Coal-fired power has been dying everywhere except where it poses the greatest threat. Draw a line down the world around the longitude of the Nile. The region to the west — encompassing Europe, Africa and the Americas — has seen coal consumption drop by a quarter over the past decade. In the U.S., demand fell 43% on an energy-equivalent basis between 2009 and 2019, according to BP Plc’s latest statistical review of energy. In Europe, it slipped 23%. The U.K., cradle of the coal-fired industrial revolution, saw a 79% decline that has left its few remaining thermal plants barely operating since spring.
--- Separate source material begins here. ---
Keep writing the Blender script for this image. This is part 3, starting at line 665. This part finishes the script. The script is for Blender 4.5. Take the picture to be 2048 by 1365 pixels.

The trouble is what’s happening east of the line. Consumption there rose by a quarter over the same period, and since the region already accounted for about 70% of coal demand, that has driven the global tally up by nearly 10%. If Asia — and in particular China, which accounts for about half the world’s coal consumption — can’t break the habit, devastating climate change will be unavoidable.

The Best of Times, the Worst of Times

Coal consumption has fallen by a quarter west of Cairo over the past decade. East of there, it’s risen by about the same amount

Source: BP Statistical Review

On that front, good news may finally be emerging. Beijing is lifting its energy-transition ambitions in its 14th five-year plan, running from 2021 to 2025, people familiar with the matter have told Bloomberg News. A plan to derive 20% of its primary energy from non-fossil fuels may be brought forward by five years from 2030 and the share of coal in the energy mix cut to 52% by the same date from 57.5% this year, according to the report.

Adjust the figures according to those rules of thumb, and things come more into focus. Electricity accounts for about 48% of China’s final energy mix. If 20% is going to come from non-fossil fuels, that means about 42% of China’s grid in 2025 will be renewable- or nuclear-powered, up from about 32% at present.

Sunrise

Installations of wind and solar generation in China may have to sharply accelerate under its 14th five-year plan

Source: BloombergNEF, Industrial Securities, Bloomberg Opinion calculations

Note: “Five-year plan” denotes the upper end of Industrial Securities’ estimates of required capacity build-out.

Assuming current rates of electricity demand growth of about 5% or so a year continue, that’s going to require a blistering build-out of wind, solar, nuclear and hydro-electric generation — especially the first two. At present, China has about 241 gigawatts of wind turbines, 180GW of utility-scale solar and 86GW of rooftop photovoltaic panels. The government’s target would require 80GW to 115GW of new solar to be installed every year, as well as 36GW to 45GW of wind, according to a note from Industrial Securities Co. No wonder shares of Chinese renewables companies have been surging as reports of the plans have spread.

China already has more than a third of the world’s wind and solar generation capacity. Meeting those levels of installations would almost double its installed wind base in five years, and leave solar facilities more than three times the size of the current utility-scale fleet.